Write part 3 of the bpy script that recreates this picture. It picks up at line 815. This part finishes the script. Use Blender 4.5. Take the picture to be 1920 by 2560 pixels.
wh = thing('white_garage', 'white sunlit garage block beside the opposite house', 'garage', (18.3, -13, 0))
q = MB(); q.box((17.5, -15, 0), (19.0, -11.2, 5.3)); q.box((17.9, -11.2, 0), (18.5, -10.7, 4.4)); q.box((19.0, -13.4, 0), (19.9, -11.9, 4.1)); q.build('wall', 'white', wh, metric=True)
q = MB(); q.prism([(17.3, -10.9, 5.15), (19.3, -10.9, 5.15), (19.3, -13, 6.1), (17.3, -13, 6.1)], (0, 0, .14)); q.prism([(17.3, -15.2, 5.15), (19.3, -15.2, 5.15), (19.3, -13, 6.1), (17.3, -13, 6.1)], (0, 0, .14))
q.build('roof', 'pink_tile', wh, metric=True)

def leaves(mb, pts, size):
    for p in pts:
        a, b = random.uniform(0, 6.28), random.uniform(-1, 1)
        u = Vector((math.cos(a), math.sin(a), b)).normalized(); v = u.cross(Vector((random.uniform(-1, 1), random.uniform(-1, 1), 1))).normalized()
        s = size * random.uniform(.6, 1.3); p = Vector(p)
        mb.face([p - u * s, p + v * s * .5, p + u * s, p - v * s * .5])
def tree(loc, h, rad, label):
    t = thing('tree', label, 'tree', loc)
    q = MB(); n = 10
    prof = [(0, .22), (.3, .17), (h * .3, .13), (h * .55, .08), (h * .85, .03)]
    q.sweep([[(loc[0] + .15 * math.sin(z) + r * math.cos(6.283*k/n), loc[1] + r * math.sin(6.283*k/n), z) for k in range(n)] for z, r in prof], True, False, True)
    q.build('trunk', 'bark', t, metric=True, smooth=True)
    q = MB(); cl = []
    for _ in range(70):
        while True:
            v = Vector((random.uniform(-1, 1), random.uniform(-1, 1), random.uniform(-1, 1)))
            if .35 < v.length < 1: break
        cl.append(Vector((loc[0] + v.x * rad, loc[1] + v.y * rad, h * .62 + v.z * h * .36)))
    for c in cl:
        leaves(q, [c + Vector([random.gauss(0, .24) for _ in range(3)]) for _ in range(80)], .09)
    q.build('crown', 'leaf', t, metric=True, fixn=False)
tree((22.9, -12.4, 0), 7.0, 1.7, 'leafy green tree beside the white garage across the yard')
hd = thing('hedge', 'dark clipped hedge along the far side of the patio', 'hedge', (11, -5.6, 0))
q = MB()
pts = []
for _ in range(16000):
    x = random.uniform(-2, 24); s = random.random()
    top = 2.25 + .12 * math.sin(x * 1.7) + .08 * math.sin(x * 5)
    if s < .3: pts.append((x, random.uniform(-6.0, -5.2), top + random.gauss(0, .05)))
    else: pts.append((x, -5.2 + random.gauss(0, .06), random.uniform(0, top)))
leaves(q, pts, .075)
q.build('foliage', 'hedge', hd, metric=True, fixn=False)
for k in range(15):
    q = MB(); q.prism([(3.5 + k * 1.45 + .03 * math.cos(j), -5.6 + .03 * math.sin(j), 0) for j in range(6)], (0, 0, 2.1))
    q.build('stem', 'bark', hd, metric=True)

● ● ● ● ● ● ●

Write out the full listing exactly as given.

Write part 3 of the bpy script that recreates this picture. It picks up at line 815. This part finishes the script. Use Blender 4.5. Take the picture to be 1920 by 2560 pixels.
wh = thing('white_garage', 'white sunlit garage block beside the opposite house', 'garage', (18.3, -13, 0))
q = MB(); q.box((17.5, -15, 0), (19.0, -11.2, 5.3)); q.box((17.9, -11.2, 0), (18.5, -10.7, 4.4)); q.box((19.0, -13.4, 0), (19.9, -11.9, 4.1)); q.build('wall', 'white', wh, metric=True)
q = MB(); q.prism([(17.3, -10.9, 5.15), (19.3, -10.9, 5.15), (19.3, -13, 6.1), (17.3, -13, 6.1)], (0, 0, .14)); q.prism([(17.3, -15.2, 5.15), (19.3, -15.2, 5.15), (19.3, -13, 6.1), (17.3, -13, 6.1)], (0, 0, .14))
q.build('roof', 'pink_tile', wh, metric=True)

def leaves(mb, pts, size):
    for p in pts:
        a, b = random.uniform(0, 6.28), random.uniform(-1, 1)
        u = Vector((math.cos(a), math.sin(a), b)).normalized(); v = u.cross(Vector((random.uniform(-1, 1), random.uniform(-1, 1), 1))).normalized()
        s = size * random.uniform(.6, 1.3); p = Vector(p)
        mb.face([p - u * s, p + v * s * .5, p + u * s, p - v * s * .5])
def tree(loc, h, rad, label):
    t = thing('tree', label, 'tree', loc)
    q = MB(); n = 10
    prof = [(0, .22), (.3, .17), (h * .3, .13), (h * .55, .08), (h * .85, .03)]
    q.sweep([[(loc[0] + .15 * math.sin(z) + r * math.cos(6.283*k/n), loc[1] + r * math.sin(6.283*k/n), z) for k in range(n)] for z, r in prof], True, False, True)
    q.build('trunk', 'bark', t, metric=True, smooth=True)
    q = MB(); cl = []
    for _ in range(70):
        while True:
            v = Vector((random.uniform(-1, 1), random.uniform(-1, 1), random.uniform(-1, 1)))
            if .35 < v.length < 1: break
        cl.append(Vector((loc[0] + v.x * rad, loc[1] + v.y * rad, h * .62 + v.z * h * .36)))
    for c in cl:
        leaves(q, [c + Vector([random.gauss(0, .24) for _ in range(3)]) for _ in range(80)], .09)
    q.build('crown', 'leaf', t, metric=True, fixn=False)
tree((22.9, -12.4, 0), 7.0, 1.7, 'leafy green tree beside the white garage across the yard')
hd = thing('hedge', 'dark clipped hedge along the far side of the patio', 'hedge', (11, -5.6, 0))
q = MB()
pts = []
for _ in range(16000):
    x = random.uniform(-2, 24); s = random.random()
    top = 2.25 + .12 * math.sin(x * 1.7) + .08 * math.sin(x * 5)
    if s < .3: pts.append((x, random.uniform(-6.0, -5.2), top + random.gauss(0, .05)))
    else: pts.append((x, -5.2 + random.gauss(0, .06), random.uniform(0, top)))
leaves(q, pts, .075)
q.build('foliage', 'hedge', hd, metric=True, fixn=False)
for k in range(15):
    q = MB(); q.prism([(3.5 + k * 1.45 + .03 * math.cos(j), -5.6 + .03 * math.sin(j), 0) for j in range(6)], (0, 0, 2.1))
    q.build('stem', 'bark', hd, metric=True)